What are the practical, day to day, implications of your study? Our work argues that it is not sufficient to consider young people as critical actors in sustainability transitions. Rather it is key to understand how they individually and as part of a family and community relate to their countryside and see their present life and future. Further it is important to support young people with (im)mobility choices, and respect them, as well as to provide the means young people require to shape the countryside they need and want. Finally, our work highlights how diverse and multi-facetted young people’s perceptions and visions of the future of the countryside are, encouraging us to move away from reductive, often dichotomic views.
How does your study relate to other work on the subject? Our article adds to the existing body of literature regarding the lives and experiences of young people in rural places and their role in shaping the future of the countryside(s), particularly in the Global South. This relates to a variety of research areas that reflect on the future of agriculture, traditional livelihoods and biocultural patrimony, as well as sustainability transitions. Given our qualitative, bottom-up approach to these subjects, our work contrasts with, but may also be complementary to, quantitative or more generalistic approaches to “rural youths”. The findings of our case studies are applicable to studies of young people’s sustainability strategies, their visions, needs, and demands for fulfilling lives, and the vitality of livelihoods in rural areas as a whole.
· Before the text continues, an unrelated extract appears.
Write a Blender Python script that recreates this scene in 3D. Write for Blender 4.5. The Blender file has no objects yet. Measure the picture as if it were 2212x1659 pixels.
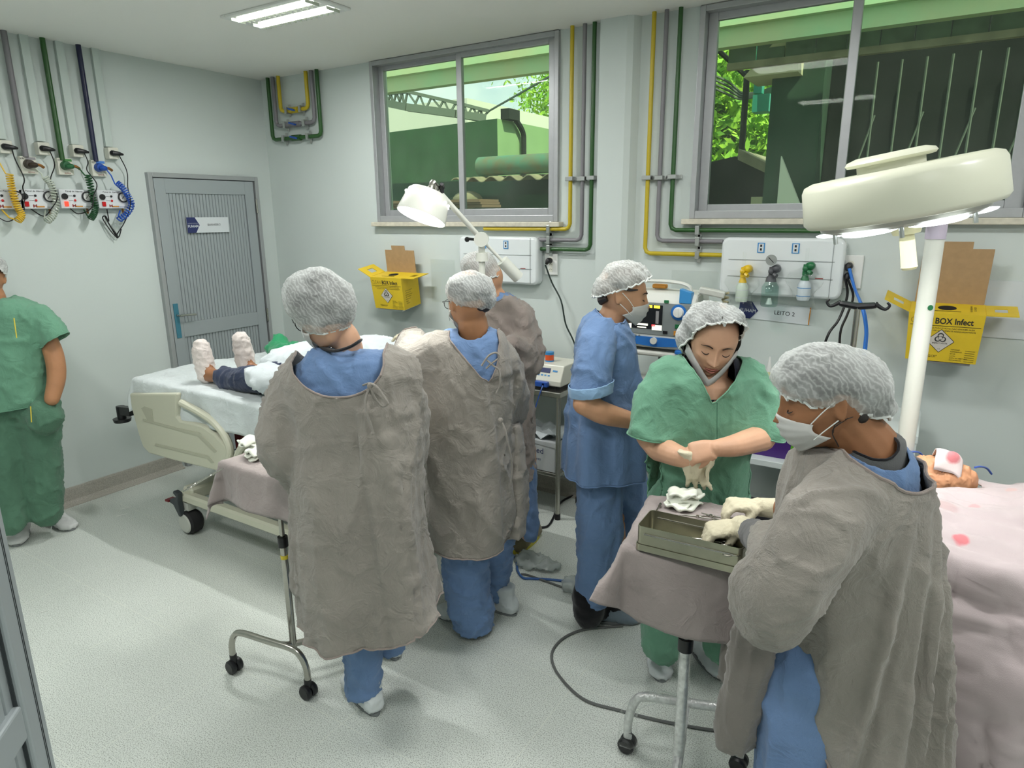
import bpy, math, random
import numpy as np
from mathutils import Vector, Matrix
random.seed(7)
PI=math.pi
sc=bpy.context.scene; col=sc.collection
# ---------------------------------------------------------------- camera survey (room axes: x along window wall, y into it, z up)
YAW,PITCH,ROLL,FPX,HC=0.562546138,0.249488850,-0.00877732264,1445.91204,1.75
CR=np.array([math.cos(YAW),math.sin(YAW),0.0])
CF=np.array([-math.sin(YAW)*math.cos(PITCH),math.cos(YAW)*math.cos(PITCH),-math.sin(PITCH)])
CU=np.cross(CR,CF); CR2=CR*math.cos(ROLL)+CU*math.sin(ROLL); CU2=-CR*math.sin(ROLL)+CU*math.cos(ROLL)
CAM=np.array([0,0,HC]); FH=np.array([-math.sin(YAW),math.cos(YAW),0.0])   # horizontal forward
RH=CR.copy(); UZ=np.array([0,0,1.0])
def ray(px,py): return CF*FPX+CR2*(px-1106)-CU2*(py-829.5)
def on(px,py,**k):            # survey a point on the plane x=, y= or z=
    (a,v),=k.items(); d=ray(px,py); i='xyz'.index(a); return CAM+d*((v-CAM[i])/d[i])
def at(px,py,d):              # survey a point at horizontal distance d in front of the camera
    q=ray(px,py); return CAM+q*(d/(q@FH))
def mpp(px,py,d):             # metres per photo pixel there
    return ((at(px,py,d)-CAM)@CF)/FPX
def A(*p): return np.array(p,float)
def nrm(v): v=np.asarray(v,float); return v/max(1e-9,np.linalg.norm(v))
# ---------------------------------------------------------------- materials
MT={}
def nt(m): m.use_nodes=True; return m.node_tree.nodes,m.node_tree.links
def mat(name,c,rough=.5,metal=0,nscale=None,namp=.06,bump=0,bscale=200,spec=.5,emit=None,estr=0,sss=0,sheen=0,alpha=None,c2=None,bdist=.002):
    if name in MT: return MT[name]
    m=bpy.data.materials.new(name); N,L=nt(m); b=N['Principled BSDF']
    b.inputs['Base Color'].default_value=(*c,1); b.inputs['Roughness'].default_value=rough; b.inputs['Metallic'].default_value=metal
    b.inputs['Specular IOR Level'].default_value=spec
    tc=N.new('ShaderNodeTexCoord')
    if nscale:
        n=N.new('ShaderNodeTexNoise'); n.inputs['Scale'].default_value=nscale; n.inputs['Detail'].default_value=4
        r=N.new('ShaderNodeValToRGB'); r.color_ramp.elements[0].position=.3; r.color_ramp.elements[1].position=.7
        lo=[max(0,x*(1-namp)) for x in c]; hi=[min(1,x*(1+namp)) for x in c] if c2 is None else c2
        if c2 is not None: lo=c
        r.color_ramp.elements[0].color=(*lo,1); r.color_ramp.elements[1].color=(*hi,1)
        L.new(tc.outputs['Object'],n.inputs['Vector']); L.new(n.outputs['Fac'],r.inputs['Fac']); L.new(r.outputs['Color'],b.inputs['Base Color'])
    if bump:
        n=N.new('ShaderNodeTexNoise'); n.inputs['Scale'].default_value=bscale; n.inputs['Detail'].default_value=5
        q=N.new('ShaderNodeBump'); q.inputs['Strength'].default_value=bump; q.inputs['Distance'].default_value=bdist
        L.new(tc.outputs['Object'],n.inputs['Vector']); L.new(n.outputs['Fac'],q.inputs['Height']); L.new(q.outputs['Normal'],b.inputs['Normal'])
    if emit: b.inputs['Emission Color'].default_value=(*emit,1); b.inputs['Emission Strength'].default_value=estr
    if sss: b.inputs['Subsurface Weight'].default_value=sss; b.inputs['Subsurface Radius'].default_value=(.012,.005,.003)
    if sheen: b.inputs['Sheen Weight'].default_value=sheen; b.inputs['Sheen Roughness'].default_value=.5
    if alpha is not None: b.inputs['Alpha'].default_value=alpha
    MT[name]=m; return m
def lin(r,g,b):               # sRGB 0-255 to linear
    f=lambda x:(x/255/12.92 if x/255<=.04045 else ((x/255+.055)/1.055)**2.4)
    return (f(r),f(g),f(b))
def glassy(name,tint,rough=.02,fac=.12,ior=1.45,dirt=0):
    m=bpy.data.materials.new(name); N,L=nt(m); N.clear()
    o=N.new('ShaderNodeOutputMaterial'); t=N.new('ShaderNodeBsdfTransparent'); g=N.new('ShaderNodeBsdfGlossy'); x=N.new('ShaderNodeMixShader'); lw=N.new('ShaderNodeLayerWeight');lw.inputs[0].default_value=.5;pw=N.new('ShaderNodeMath');pw.operation='POWER';pw.inputs[1].default_value=4;f=N.new('ShaderNodeMath');f.operation='MULTIPLY_ADD';f.inputs[1].default_value=.6;L.new(lw.outputs['Facing'],pw.inputs[0]);L.new(pw.outputs[0],f.inputs[0])
    t.inputs[0].default_value=(*tint,1); g.inputs[0].default_value=(1,1,1,1); g.inputs['Roughness'].default_value=rough; f.inputs[2].default_value=((ior-1)/(ior+1))**2
    L.new(f.outputs[0],x.inputs[0]); L.new(t.outputs[0],x.inputs[1]); L.new(g.outputs[0],x.inputs[2])
    if dirt:
        d=N.new('ShaderNodeBsdfDiffuse'); d.inputs[0].default_value=(.8,.85,.8,1); y=N.new('ShaderNodeMixShader')
        n=N.new('ShaderNodeTexNoise'); n.inputs['Scale'].default_value=3; n.inputs['Detail'].default_value=6
        mr=N.new('ShaderNodeMapRange'); mr.inputs[1].default_value=.3; mr.inputs[2].default_value=.8; mr.inputs[3].default_value=dirt*.3; mr.inputs[4].default_value=dirt
        L.new(n.outputs['Fac'],mr.inputs[0]); L.new(mr.outputs[0],y.inputs[0]); L.new(x.outputs[0],y.inputs[1]); L.new(d.outputs[0],y.inputs[2]); L.new(y.outputs[0],o.inputs[0])
    else: L.new(x.outputs[0],o.inputs[0])
    MT[name]=m; return m
# ---------------------------------------------------------------- objects and tags
def tag(o,label=None,cat=None,group=None,kind=None):
    for k,v in (('label',label),('category',cat),('group',group),('kind',kind)):
        if v: o[k]=v
    return o
def thing(name,label,cat,loc=(0,0,0),group=None,rz=0):
    o=bpy.data.objects.new(name,None); o.empty_display_size=.05; o.location=loc; o.rotation_euler=(0,0,rz); col.objects.link(o)
    return tag(o,label,cat,group)
def local_inv(p):
    m=Matrix.Identity(4); ch=[]
    while p is not None: ch.append(p); p=p.parent
    for q in reversed(ch): m=m@q.matrix_basis
    return m.inverted()
def mkobj(name,V,F,m,parent=None,smooth=True,mi=None,world=True,auto=None):
    me=bpy.data.meshes.new(name)
    V=np.asarray(V,float)
    if parent is not None and world:
        inv=np.array(local_inv(parent)); V=V@inv[:3,:3].T+inv[:3,3]
    me.from_pydata(V.tolist(),[],F if isinstance(F,list) else F.tolist())
    for x in (m if isinstance(m,(list,tuple)) else [m]): me.materials.append(x)
    n=len(me.polygons)
    if smooth and n: me.polygons.foreach_set('use_smooth',[True]*n)
    if mi is not None: me.polygons.foreach_set('material_index',mi)
    me.update()
    if smooth and auto is not None: me.set_sharp_from_angle(angle=auto)
    o=bpy.data.objects.new(name,me); o.parent=parent; col.objects.link(o); return o
def frame(u,v=None):
    u=nrm(u); v=UZ if v is None else np.asarray(v,float)
    if abs(u@nrm(v))>.99: v=A(1,0,0)
    s=nrm(np.cross(v,u)); return u,s,np.cross(u,s)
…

There is a growing area of enquiry dedicated to experiences of children and young people in migration contexts, which explores their perspectives as stayers and migrants. Our research contributes to a better understanding of their views and how these influence decision making on leaving and staying as well as related meanings of places.
Methodologically, this article encourages a change in practice in empirical research involving young people. This also has practical implications for how young people are perceived in their respective contexts (e.g. school and communities), because young people become direct interlocutors and to a certain extent partners in the research process.
What are two or three interesting findings that come from your study? Despite the different regional contexts and conceptual framings of our research, we identified many coincidences on our participants’ visions. In particular, hybrid visions, which we named “living in between”, blend aspects of living in rural and urban places and take multiple forms in a continuum and are dynamic in place and time.
What might be some of the theoretical implications of this study? Despite the different regional contexts and conceptual framings of our research, we identified many coincidences on our participants’ visions. In particular, hybrid visions, which we named “living in between”, blend aspects of living in rural and urban places and take multiple forms in a continuum and are dynamic in place and time.
How does your research help us think about Geography? Our research makes a contribution to the field of children’s geographies by exploring how children and young people conceptualise and relate to the rural places they live in, but also to imaginary places where they project themselves in the future, whether these are the current place of living or destinations where they wish to move to. Further, we argue that children and young people play a crucial role in the overall construction of rural places, which we understand as the product of social activity.